Here are some items from a scale I developed to answer this question. Feel free to answer them. Only this time I am
1. It has been my experience that things work best when fathers are the head of their families. (Do you know families where fathers are not the head of the family? Do things work badly in such families?)
2. The homosexuals I have known seemed to be normal, decent people, just like everybody else except for their sexual orientation. (If you don’t know any homosexuals, don’t answer. But if you do, are they like everybody else except for their sexual orientation?)
3. The people I have known who are unpatriotic and disrespectful toward authority have seemed to me to be ignorant troublemakers.

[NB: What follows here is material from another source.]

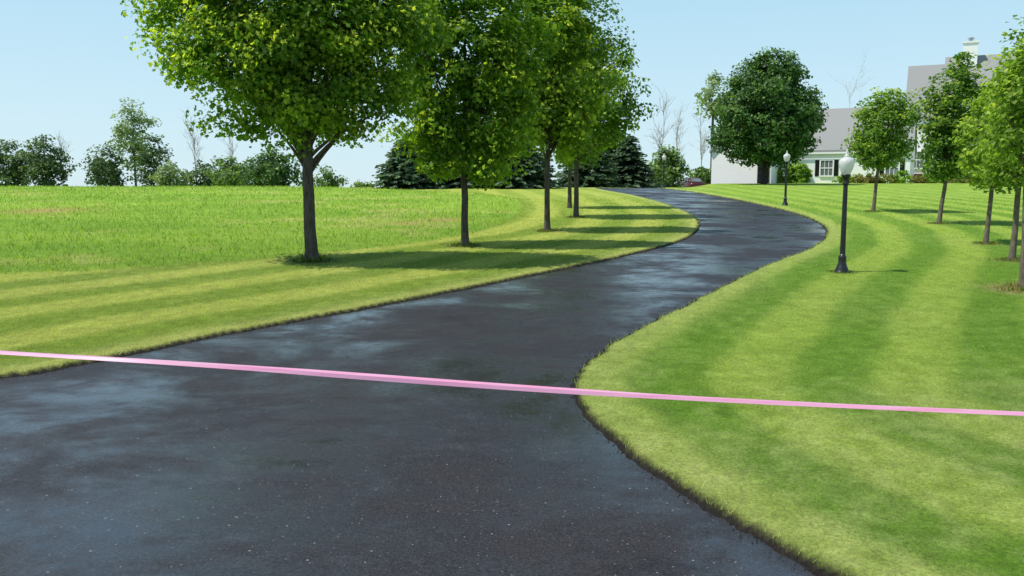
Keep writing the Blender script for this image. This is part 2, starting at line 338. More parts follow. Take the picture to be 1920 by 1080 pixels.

4. My parents have always known what was right for me.
5. I have found that breaking the rules can be exciting and fun at times.
6. Most of the young people I know who have taken advantage of today’s greater freedom have messed up their lives.
7. It has been my experience that physical punishment is an effective way to make people behave.
8. I have learned from my contact with lots of different kinds of people that no one group has “the truth” or knows “the right way” to live.
If a group of first-year university students tells me of their experiences in life thus far, in terms of these and other questions, I can make pretty sharp predictions of how they will score on the RWA scale. [3]
Why then aren’t we clones of our parents? Because life has taught us many lessons besides theirs (and our parents may have taught us some they didn’t intend). Some of us found authorities were wise, honest and fair. Others, like my children on occasions, found the Old Man didn’t have a clue as to how to handle a “situation.” Some students have seen vice-principals abuse their power, and national leaders lie through their teeth, and read about TV evangelists who got caught in cat houses. In my own life I have met some protestors who were total jerks; but I have also met dissenters who knew far more about the issues than anyone I had met before. Maybe you broke the rules and had such a good time you broke them over and over again. But maybe you broke the rules, totaled the car, and were filled with shame and guilt.